There are several reasons for the lack of genuine debate. For one, the campaign ran just three weeks, cut short due to the suspension of formal electioneering during Israel’s 22-day operation in Gaza. Second, Israelis were going to the polls to choose a prime minister for the fifth time in 10 years. With their disenchantment of politics running high due to financial and sex scandals that have resulted in the resignations of a prime minister, president, justice minister and finance minister in the past three years alone, Israelis are suffering from election and political fatigue.

It doesn’t help that the candidates for prime minister from Israel’s three largest parties were comprised of two ex-prime ministers whose terms were cut short by no-confidence votes and a former prime minister-designate, Tzipi Livni, who failed to put together a coalition government after winning the Kadima Party primary in September to succeed Ehud Olmert. After her apparent victory Tuesday night, Livni got the chance for a do-over.

The dizzying array of parties running for Knesset — 33 in all — made choosing a party difficult for many Israelis. Among the contenders were two environmental parties, two marijuana legalization parties, two pensioners’ parties and a host of parties with idiosyncratic names and agendas, including the Party of Men’s Family Rights, a party called To Move and one simply called The Israelis.

In the old days, two major parties represented left and right, Labor and Likud, and there were a few small special-interest parties, such as Arab Israeli and Orthodox parties. In the last Knesset, comprised of 120 seats, five parties had double-digit representation. The largest, Kadima, was created just 3 1/2 years ago.

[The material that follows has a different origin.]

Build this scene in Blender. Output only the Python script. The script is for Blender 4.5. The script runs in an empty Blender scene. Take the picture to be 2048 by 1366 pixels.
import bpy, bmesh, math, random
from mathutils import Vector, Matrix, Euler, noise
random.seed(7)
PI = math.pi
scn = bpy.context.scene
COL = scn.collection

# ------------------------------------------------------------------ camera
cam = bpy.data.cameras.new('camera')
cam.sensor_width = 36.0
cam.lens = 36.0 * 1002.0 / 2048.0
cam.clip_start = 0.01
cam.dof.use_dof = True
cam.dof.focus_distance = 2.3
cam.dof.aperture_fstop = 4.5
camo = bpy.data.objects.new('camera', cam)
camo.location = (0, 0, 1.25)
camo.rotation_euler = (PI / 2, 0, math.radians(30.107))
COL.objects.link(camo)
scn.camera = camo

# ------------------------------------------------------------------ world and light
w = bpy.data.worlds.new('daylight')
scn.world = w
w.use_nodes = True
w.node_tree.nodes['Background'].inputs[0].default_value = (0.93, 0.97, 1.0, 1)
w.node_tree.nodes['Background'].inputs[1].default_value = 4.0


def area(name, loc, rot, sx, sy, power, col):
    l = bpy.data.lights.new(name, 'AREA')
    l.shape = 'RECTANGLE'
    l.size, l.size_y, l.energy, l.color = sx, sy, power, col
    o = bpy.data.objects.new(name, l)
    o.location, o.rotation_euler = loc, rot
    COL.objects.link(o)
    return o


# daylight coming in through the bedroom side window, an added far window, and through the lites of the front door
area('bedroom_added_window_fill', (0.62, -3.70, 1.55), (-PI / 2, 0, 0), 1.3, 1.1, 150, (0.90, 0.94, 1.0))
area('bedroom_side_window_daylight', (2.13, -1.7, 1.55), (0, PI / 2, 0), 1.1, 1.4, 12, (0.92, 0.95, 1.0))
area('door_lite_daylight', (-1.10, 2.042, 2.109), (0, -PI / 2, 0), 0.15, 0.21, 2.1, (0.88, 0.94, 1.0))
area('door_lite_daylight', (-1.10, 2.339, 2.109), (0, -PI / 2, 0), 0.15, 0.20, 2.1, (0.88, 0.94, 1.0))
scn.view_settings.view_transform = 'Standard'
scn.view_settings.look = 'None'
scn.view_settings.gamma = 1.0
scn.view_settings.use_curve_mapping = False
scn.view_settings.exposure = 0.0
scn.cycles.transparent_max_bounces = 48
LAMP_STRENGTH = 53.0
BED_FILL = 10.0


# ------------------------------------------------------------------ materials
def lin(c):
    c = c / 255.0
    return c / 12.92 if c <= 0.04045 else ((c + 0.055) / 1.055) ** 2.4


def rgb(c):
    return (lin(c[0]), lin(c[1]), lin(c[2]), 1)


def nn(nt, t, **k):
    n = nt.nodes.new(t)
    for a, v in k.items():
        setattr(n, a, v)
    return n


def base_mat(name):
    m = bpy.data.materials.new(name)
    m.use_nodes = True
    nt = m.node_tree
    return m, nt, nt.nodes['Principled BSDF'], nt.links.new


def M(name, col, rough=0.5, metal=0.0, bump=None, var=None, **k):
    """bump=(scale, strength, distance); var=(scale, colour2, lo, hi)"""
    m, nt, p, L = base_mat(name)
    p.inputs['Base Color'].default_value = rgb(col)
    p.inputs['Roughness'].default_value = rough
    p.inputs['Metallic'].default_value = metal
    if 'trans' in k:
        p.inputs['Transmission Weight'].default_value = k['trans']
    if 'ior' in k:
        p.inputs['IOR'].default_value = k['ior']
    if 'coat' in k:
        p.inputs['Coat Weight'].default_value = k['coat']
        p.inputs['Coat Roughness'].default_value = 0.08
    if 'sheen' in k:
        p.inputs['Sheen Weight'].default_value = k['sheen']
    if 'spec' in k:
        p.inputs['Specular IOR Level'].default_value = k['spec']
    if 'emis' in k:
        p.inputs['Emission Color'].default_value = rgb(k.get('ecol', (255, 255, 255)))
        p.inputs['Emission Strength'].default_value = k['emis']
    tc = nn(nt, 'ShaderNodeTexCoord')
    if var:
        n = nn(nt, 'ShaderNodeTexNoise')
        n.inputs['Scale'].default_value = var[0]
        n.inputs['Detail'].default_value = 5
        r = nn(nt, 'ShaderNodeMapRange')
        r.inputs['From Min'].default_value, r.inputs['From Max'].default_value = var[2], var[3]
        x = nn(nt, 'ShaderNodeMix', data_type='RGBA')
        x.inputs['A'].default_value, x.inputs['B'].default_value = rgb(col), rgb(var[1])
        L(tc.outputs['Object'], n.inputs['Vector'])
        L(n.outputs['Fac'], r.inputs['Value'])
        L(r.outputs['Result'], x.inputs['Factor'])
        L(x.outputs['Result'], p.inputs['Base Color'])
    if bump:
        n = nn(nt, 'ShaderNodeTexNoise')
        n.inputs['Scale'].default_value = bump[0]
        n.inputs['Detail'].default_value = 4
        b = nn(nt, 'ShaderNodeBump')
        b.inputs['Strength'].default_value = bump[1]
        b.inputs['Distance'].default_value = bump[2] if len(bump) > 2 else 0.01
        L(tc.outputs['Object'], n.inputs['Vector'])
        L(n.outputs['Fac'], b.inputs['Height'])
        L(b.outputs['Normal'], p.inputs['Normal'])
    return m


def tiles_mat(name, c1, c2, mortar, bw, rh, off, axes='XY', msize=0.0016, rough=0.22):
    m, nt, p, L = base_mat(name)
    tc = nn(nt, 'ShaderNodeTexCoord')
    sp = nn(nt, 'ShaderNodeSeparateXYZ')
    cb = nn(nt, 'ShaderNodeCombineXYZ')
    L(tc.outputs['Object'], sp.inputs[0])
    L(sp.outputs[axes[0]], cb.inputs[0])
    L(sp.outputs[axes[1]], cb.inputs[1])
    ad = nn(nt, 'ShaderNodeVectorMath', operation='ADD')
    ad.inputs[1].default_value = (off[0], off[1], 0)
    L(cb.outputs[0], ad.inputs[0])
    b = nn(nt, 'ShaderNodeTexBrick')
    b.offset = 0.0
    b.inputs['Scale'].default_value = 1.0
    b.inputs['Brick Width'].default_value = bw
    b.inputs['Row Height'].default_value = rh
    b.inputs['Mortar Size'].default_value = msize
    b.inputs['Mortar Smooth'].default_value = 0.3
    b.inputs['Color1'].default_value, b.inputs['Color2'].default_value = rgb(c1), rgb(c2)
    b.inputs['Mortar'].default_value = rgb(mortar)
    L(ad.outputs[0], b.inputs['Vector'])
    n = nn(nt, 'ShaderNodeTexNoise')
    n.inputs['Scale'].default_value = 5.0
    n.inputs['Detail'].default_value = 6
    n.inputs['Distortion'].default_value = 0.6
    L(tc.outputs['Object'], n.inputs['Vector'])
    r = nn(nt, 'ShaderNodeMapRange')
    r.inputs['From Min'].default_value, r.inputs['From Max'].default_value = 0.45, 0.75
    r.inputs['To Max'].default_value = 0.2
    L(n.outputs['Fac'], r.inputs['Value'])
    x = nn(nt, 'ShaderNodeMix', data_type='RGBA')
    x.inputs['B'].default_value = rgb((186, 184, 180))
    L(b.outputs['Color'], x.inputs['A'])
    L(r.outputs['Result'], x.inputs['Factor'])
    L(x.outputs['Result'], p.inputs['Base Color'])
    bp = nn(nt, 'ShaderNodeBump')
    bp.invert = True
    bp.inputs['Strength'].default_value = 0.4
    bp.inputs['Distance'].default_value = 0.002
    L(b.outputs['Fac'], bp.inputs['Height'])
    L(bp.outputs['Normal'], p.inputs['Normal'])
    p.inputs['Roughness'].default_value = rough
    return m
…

Finally, Israeli voters weren’t altogether clear on the differences between some of the major parties and candidates for prime minister.

Kadima, the centrist party that erstwhile Likud stalwart Ariel Sharon created in November 2005 to advance his plan for unilateral withdrawal from the Gaza Strip, had moved away from the notion of unilateral disengagement. Its leader, Livni, had become Israel’s most visible proponent of negotiations with the Palestinian Authority.

She tried to cast the election as a choice between peace and war. "Israel must, as she has in the past, combine military might with diplomatic initiative," Livni said in her address Feb. 2 at the Herzliya Conference. But, she added, he who thinks Israel can have "security without some kind of peace process is fooling himself, fooling the public and doesn’t understand the world we live in."

Meanwhile, the leader of Labor, the one-time standard-bearer of the left, built his campaign around his able prosecution of the recent war in Gaza.

Benjamin Netanyahu, head of the standard-bearer party of the right, Likud, saw himself outflanked during the campaign by Yisrael Beiteinu’s Avigdor Lieberman, whose criticism of the shortcomings of the Gaza operation and hawkish rhetoric against Israel’s own Arab minority won him the support of disenchanted right-wingers.

“On this day our country stands before a choice on its future,” Netanyahu said at the Herzliya Conference: to “end its era of weakness and begin its era of strengthening.”

“Hope,” he said, “stems from recognizing what is happening.”